U.S. builders started work on single-family houses last month at the fastest pace since the Great Recession began in late 2007. Housing starts in August rose 0.2 percent to a seasonally adjusted annual rate of 1.21 million homes, the Commerce Department said Tuesday.
Construction of single-family houses accounted for all of the gains, shooting up 12.8 percent last month to the highest rate since December 2007.
Fueled by steady job gains and low mortgage rates, total housing starts have risen 11.3 percent year-to-date. The market is attracting more buyers and renters, as starts for apartment buildings have climbed 12.2 percent so far this year despite last month’s drop.
But the report also showed the potential limits of new construction as affordability pressures are multiplying in an economy with solid job growth but meager pay raises.
“It is in all likelihood going to take another leg up in new single-family home sales to sustain the pace of single family starts that was recorded in July,” said Joshua Shapiro, chief U.S. economist at the consultancy MFR.
Approved building permits decreased 16.3 percent in July to an annual rate of 1.12 million, after achieving an eight-year high in June.
The decrease likely reflects some pullback after months of gains and was caused primarily by a sharp plunge in permits to construct apartment complexes after a tax break expired in New York.
Homebuyers and renters have crowded into the housing market this year, pushing up prices to levels that have worsened affordability and placed a potential cap on sales growth.
Builders have relieved some of this financial pressure by ramping up construction, yet the increases in housing starts and building permits still lags the surging demand.
The National Association of Home Builders/Wells Fargo builder sentiment index released Monday reached 61 this month, up from 60 in July. Any reading above 50 signals expansion.
Still, only 5.4 months’ supply of new homes is available, compared to six months in a healthy market.
In the rental sector, prices are increasing at double the rate of hourly wage growth largely because of fewer vacant apartments available. Home rental prices are up 4.3 percent in the past year, according to the real estate firm Zillow. Average hourly earnings have improved a mere 2.1 percent.
Developers are addressing the recent shift to rentals as more baby boomers start to downsize and millennials rent longer before buying their first homes.
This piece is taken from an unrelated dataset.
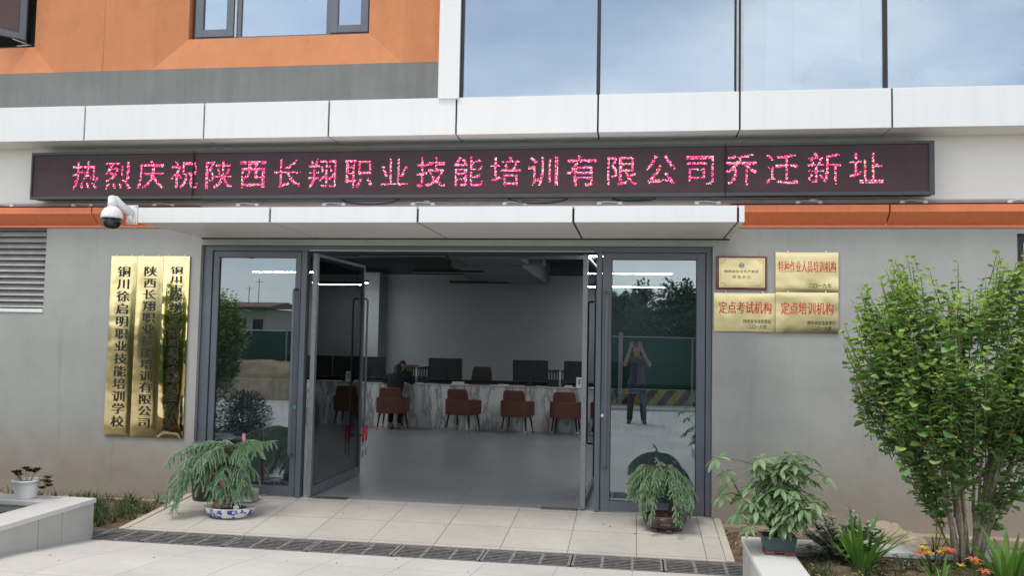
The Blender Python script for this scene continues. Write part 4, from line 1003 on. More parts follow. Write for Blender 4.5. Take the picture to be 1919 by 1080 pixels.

The real estate firm Trulia found that permitting activity for apartment complexes has surged well above the historical average in many markets.
In the New York City metro area, building permits for multi-family complexes is an astounding 423 percent higher than the 24-year average. The increase is 295 percent in Boston, 138 percent in Philadelphia, 161 percent in Los Angeles, 102 percent in San Francisco and 114 percent in Houston.
“A lot of this has been in the works for a while,” said Selma Hepp, chief economist at Trulia. “Builders plan well ahead — and so looking at the demographic trends they knew would be coming into full force, they wanted to take advantage of that.”
The increased demand primarily reflects an economy operating from a stronger foundation of hiring as the recovery enters its seventh year.
Employers added 215,000 jobs in July, while the unemployment rate held at 5.3 percent for the second straight months. The economy has benefited from nearly 3 million new jobs in the past year, an influx of paychecks that has boosted the housing and construction sectors.
Low mortgage rates have also helped sales. The average 30-year, fixed mortgage rate was 3.94 percent last week, according to the mortgage firm Freddie Mac. That is roughly two percentage points below the historical average.